Но что имел в виду Амор, когда говорил на канонической латыни? «Я подобен центру круга...». Эти слова имеют отношение к состоянию поэта, пораженного невниманием Беатриче. Данте не похож на Амора; он не центр круга. Пора отказаться от ранних аллегорий, следует говорить правду, а правда в том, что Данте — это не Амор. Поэт словно движется по окружности; он меняется в зависимости от положения, которое занимает, а любовь неизменна. На нее не влияет приветствие или отсутствие приветствия, Любовь это Любовь.


Любовь не есть любовь,

Когда она при каждом колебанье

То исчезает, то приходит вновь[28].


Но Данте, несмотря на снизошедшие на него милосердие и смирение, еще не может постичь Любовь так глубоко.

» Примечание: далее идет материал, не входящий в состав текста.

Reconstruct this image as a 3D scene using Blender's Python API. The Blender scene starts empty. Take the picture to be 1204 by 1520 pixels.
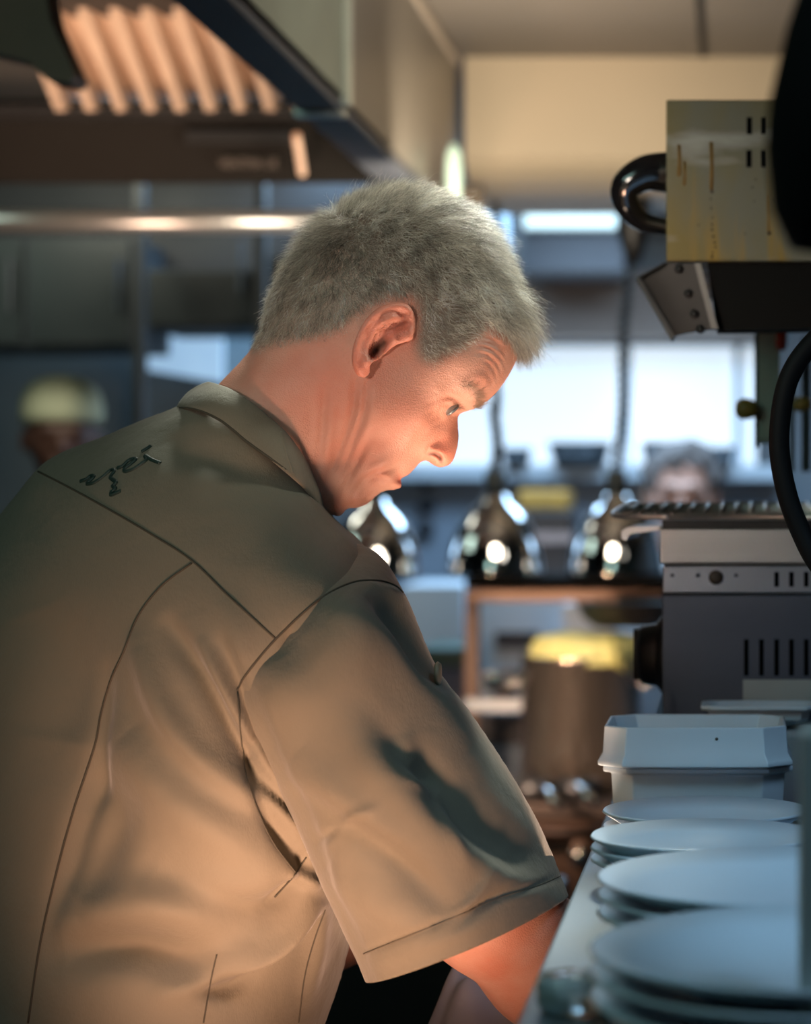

Примерно в то же время святой Бонавентура[29] высказал мысль, аналогичную утверждению Амора у Данте: «Бог — это круг, центр которого везде, а окружность нигде». Эти две формулы охватывают почти весь Путь образов — и Путь Утверждения и Путь Отрицания. Данте находится не в центре; он испытывает сильные эмоции, и только некоторые из них можно назвать положительными. Но для Любви как центра все части равны; не имеет значения, успешен влюбленный или нет, счастлив он или нет. Чтобы быть таким — «ты же не таков» — нужны милосердие и смирение; причем источником их не обязательно служит только радость. Человеку надлежит привести себя в такое состояние, когда Любовь связана не только с чем-то в его душе (в этом случае она не Любовь); в том состоянии, о котором я говорю, милосердие и смирение существуют не только по отношению к какому-то другому образу; они всегда, везде и для всех.